6) The counters will be freshly stocked with challenging and delicious items daily
7) I get to be first for herding, walks and ball-play
8) I will not be brushed, combed, bathed, have my toenails clipped, my teeth brushed or my ears cleaned without advance notice and prior written consent
9) I, and I alone, reserve the right to wipe my face on the people's bed
10) Any snarking that occurs between me and another dog will be immediately recognized as the other dog's fault.
The people drove a hard bargain. They tried to claim that they do the primary labor of the blog and so should have equal say in what happens here. I scoffed at that claim. I mean, really. The negotiations went on into the night and I thought we might have to call in an arbitration, but finally, we reached an agreement, the terms of which can not be revealed by either party or the agreement will be null and void.
As part of the agreement, I conceded to formally introduce the new guest bloggers. Please join me in wishing them all well.
Clockwise from left to right:
1. My goofy little brother, Hamish Braeburn Moy
2. The oaf-puppy, Rafe-a-roni, the last to learn to "sit", suggesting a generally diminished intellect.
3. Resident non-B.C., all around good boy and my buddy, Renzo Linguini, A.K.A. Sir Barks-a-lot
4. Gracious and very humble Pippin Noodle Moy (me)
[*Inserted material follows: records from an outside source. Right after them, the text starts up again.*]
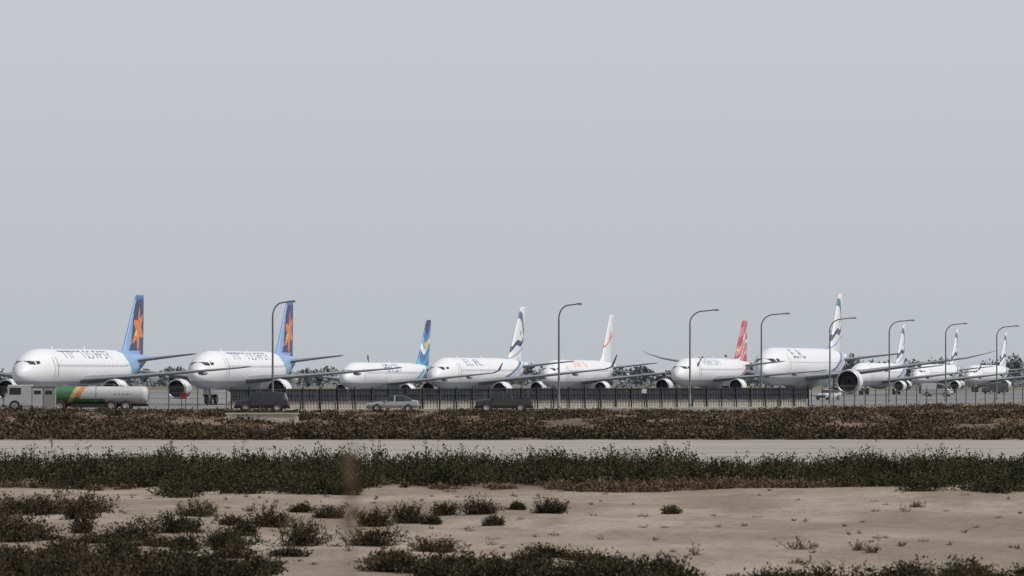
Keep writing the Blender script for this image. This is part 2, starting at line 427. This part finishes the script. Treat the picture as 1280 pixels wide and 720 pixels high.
# ---------------------------------------------------------------- vegetation
def leaves(P,Dv,l,w):
    n=len(P); Dv=Dv/np.linalg.norm(Dv,axis=1,keepdims=True)
    R_=rng.normal(size=(n,3)); Sd=np.cross(Dv,R_); Sd/=np.linalg.norm(Sd,axis=1,keepdims=True)+1e-9
    l=np.asarray(l).reshape(-1,1); w=np.asarray(w).reshape(-1,1)
    return np.stack([P,P+Dv*l*.5+Sd*w*.5,P+Dv*l,P+Dv*l*.5-Sd*w*.5],1)
def shrub(cx,cy,w,h,twigs,per,leaf,fat=.7):
    z0=float(H(cx,cy))
    ph=rng.uniform(0,2*math.pi,twigs); th=np.arccos(rng.uniform(.02,1,twigs)**.9)
    lump=1+.16*np.sin(ph*rng.integers(2,5)+rng.uniform(0,6))+.12*np.sin(th*7+rng.uniform(0,6))
    ln=rng.uniform(.60,1.10,twigs)*lump
    sk=rng.normal(0,.12,2)
    d=np.stack([np.sin(th)*np.cos(ph)*w/2+sk[0]*w*.3,np.sin(th)*np.sin(ph)*w/2+sk[1]*w*.3,np.cos(th)*h],1)*ln[:,None]
    base=np.stack([rng.normal(0,w*.16,twigs),rng.normal(0,w*.16,twigs),np.zeros(twigs)],1)
    t=rng.uniform(.12,1,(twigs,per))**.8
    P=base[:,None,:]+d[:,None,:]*t[...,None]
    P=P.reshape(-1,3)+rng.normal(0,leaf*.8,(twigs*per,3))
    dd=np.repeat(d/(np.linalg.norm(d,axis=1,keepdims=True)+1e-9),per,0)+rng.normal(0,.6,(twigs*per,3))
    P[:,2]=np.maximum(P[:,2],.01)
    P+=np.array([cx,cy,z0])
    n=len(P)
    Q=leaves(P,dd,leaf*rng.uniform(.8,1.7,n),leaf*fat*rng.uniform(.7,1.3,n))
    st=np.stack([base+[cx-.008,cy,z0],base+[cx+.008,cy,z0],base+d*.9+[cx+.004,cy,z0],base+d*.9+[cx-.004,cy,z0]],1)
    return Q,st
def mass(name,items,m1,m2):
    A=[];B=[]
    for it in items:
        q,s=shrub(*it); A.append(q); B.append(s)
    A=np.concatenate(A);B=np.concatenate(B)
    return quads_obj(name,np.concatenate([A,B]),[m1,m2],np.concatenate([np.zeros(len(A)),np.ones(len(B))]))
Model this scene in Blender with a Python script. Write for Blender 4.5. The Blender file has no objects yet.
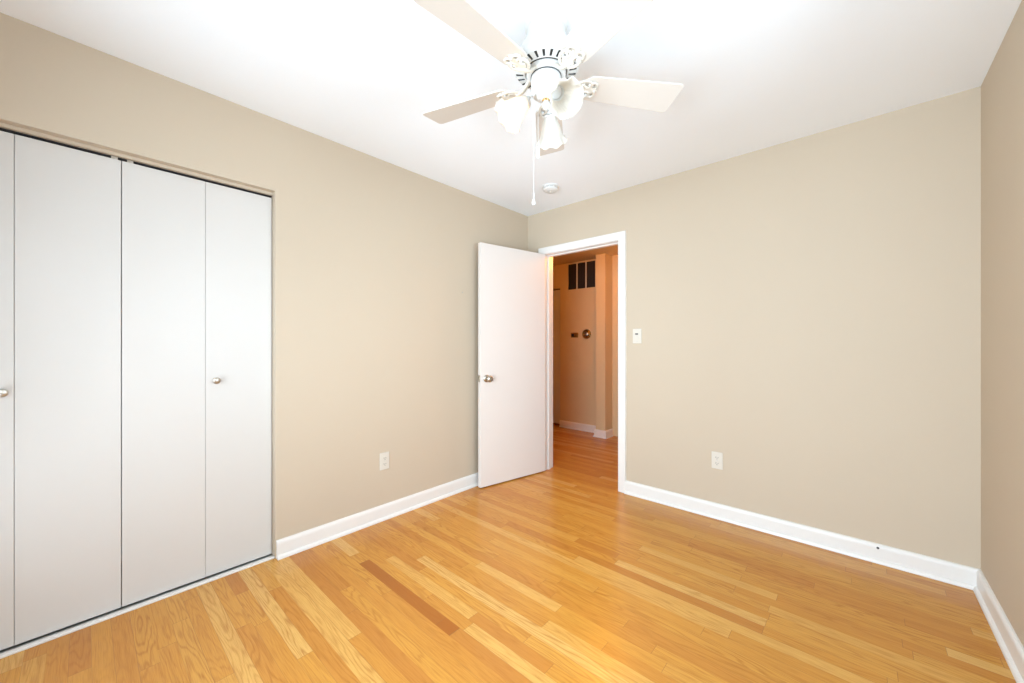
import bpy, bmesh, math, random
from mathutils import Vector, Matrix
random.seed(4)
PI = math.pi
scene = bpy.context.scene
C = scene.collection

# ------------------------------------------------------------------ camera, world, light, exposure
W, H = 2.846, 2.44            # room width (x) and height; the far wall is y = 0, left wall x = 0
YR = -3.50                    # rear wall (behind the camera)
cam_d = bpy.data.cameras.new('camera')
cam_d.sensor_width = 36.0
cam_d.lens = 384.85 / 1024 * 36
cam_d.shift_y = 2.5 / 1024
cam_d.clip_start = 0.02
cam = bpy.data.objects.new('camera', cam_d)
C.objects.link(cam)
cam.location = (2.402, -2.904, 1.191)
cam.rotation_euler = (PI / 2, 0, 0.7318)
scene.camera = cam

world = bpy.data.worlds.new('world')
scene.world = world
world.use_nodes = True
bgn = world.node_tree.nodes['Background']
bgn.inputs[0].default_value = (0.80, 0.90, 1.0, 1)
bgn.inputs[1].default_value = 1.1

vs = scene.view_settings
vs.view_transform = 'Standard'
vs.look = 'None'
vs.gamma = 1.0
vs.use_curve_mapping = False
vs.exposure = 0.27

def area(name, loc, rot, sx, sy, power, col):
    l = bpy.data.lights.new(name, 'AREA')
    l.shape = 'RECTANGLE'; l.size = sx; l.size_y = sy; l.energy = power; l.color = col
    o = bpy.data.objects.new(name, l); C.objects.link(o)
    o.location = loc; o.rotation_euler = rot
    return o
# area lights added outside two assumed, unseen windows to brighten the room
REAR_WIN = (0.30, 2.55, 0.55, 2.12)      # x0, x1, z0, z1
SIDE_WIN = (-2.30, -1.05, 0.70, 2.10)    # y0, y1, z0, z1
FILL_COL = (0.665, 0.825, 0.985)
area('rear_fill_down', (2.0, YR - 0.30, 1.10), (PI / 2 - 0.5, 0, 0), 1.1, 1.7, 138, FILL_COL)
area('rear_fill_up', (0.9, YR - 0.30, 1.10), (PI / 2 + 0.5, 0, 0), 1.1, 1.7, 42, FILL_COL)
area('side_fill', (W + 0.30, -1.65, 1.10), (PI / 2 - 0.05, 0, PI / 2), 1.2, 1.7, 58, FILL_COL)

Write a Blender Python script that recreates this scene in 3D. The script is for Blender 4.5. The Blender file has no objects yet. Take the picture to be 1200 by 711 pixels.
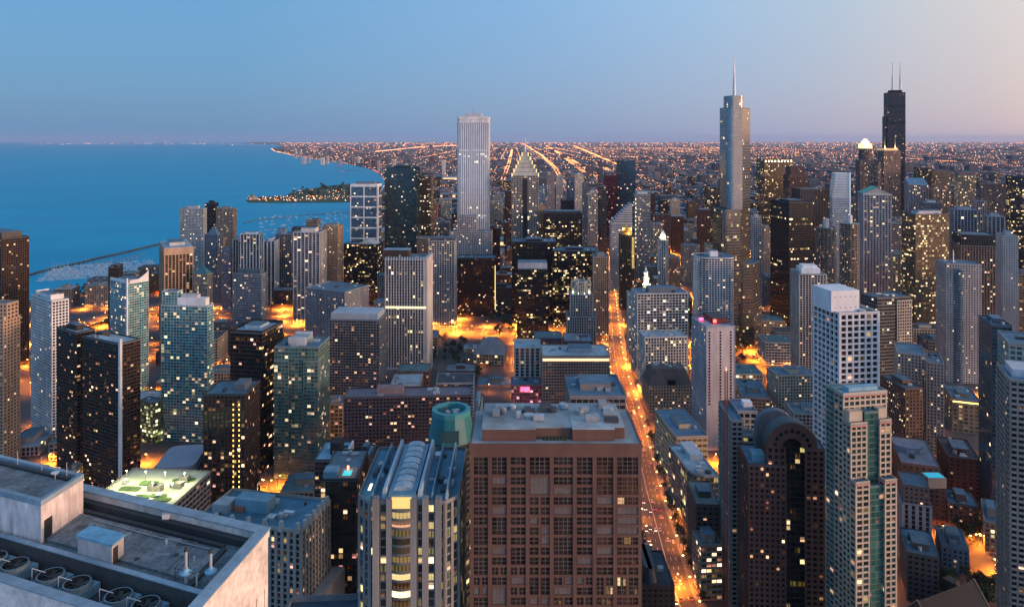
import bpy, math, random
from mathutils import Vector, Matrix
R = math.radians
scene = bpy.context.scene
col = scene.collection
# ------------------------------------------------------------------ camera, sky, sun, exposure
F, HZ, CZ = 860.0, 163.0, 314.0          # focal length and horizon row in photo pixels, eye height in metres
cam_d = bpy.data.cameras.new('camera')
cam = bpy.data.objects.new('camera', cam_d); col.objects.link(cam)
cam.location = (0, 0, CZ); cam.rotation_euler = (R(90), 0, 0)
cam_d.sensor_width = 36.0; cam_d.lens = 36.0 * F / 1200.0
cam_d.shift_y = -(355.5 - HZ) / 1200.0
cam_d.clip_start = 1.0; cam_d.clip_end = 300000.0
scene.camera = cam
SUN_EL, SUN_AZ = 3.0, 112.0              # sun just above the horizon, to the right and behind (azimuth from view axis, clockwise)
world = bpy.data.worlds.new('World'); scene.world = world; world.use_nodes = True
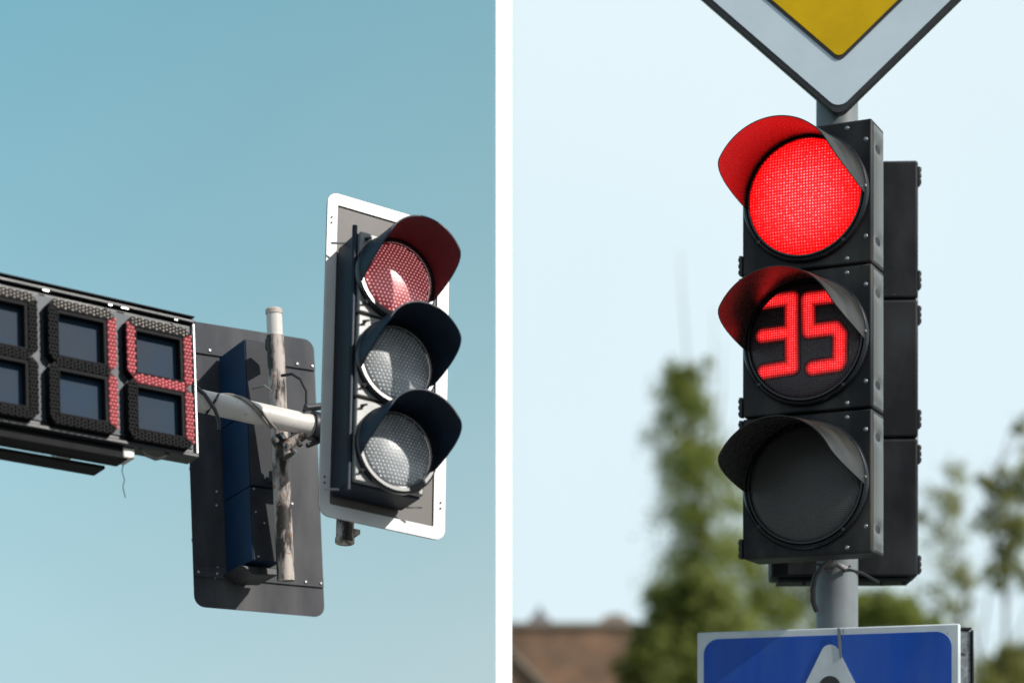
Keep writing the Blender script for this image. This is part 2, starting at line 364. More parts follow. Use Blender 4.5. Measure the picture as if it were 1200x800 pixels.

5. Tiny Tansy-cake, my dear rescued gal pal, the only girl I've never had to put in her place.
Lesson for today
Heaven help us all
Heaven help us all
5 comments:
You will be in my prayers Pip. Hey, at least your blog wasn't taken over by a cat like mine. At least he thinks he took it over.
It's nice of you to share, Pippin! And I salute your negotiating skills!
Tail wags,
Storms
GR8!
RAFE
Hey Pip,
I would demand a recount. There must be some chads in there somewhere...
Don't let the other take over, they'll just say bad things behind your back like my sissy, Lily.
M-the-V
Pippin, how I so await the musings of your enchanting sister Tansy!
And while you may be just when you pronounce we humans dull-witted simpletons, surely you acknowledge that your servants are two of the finer examples of the species?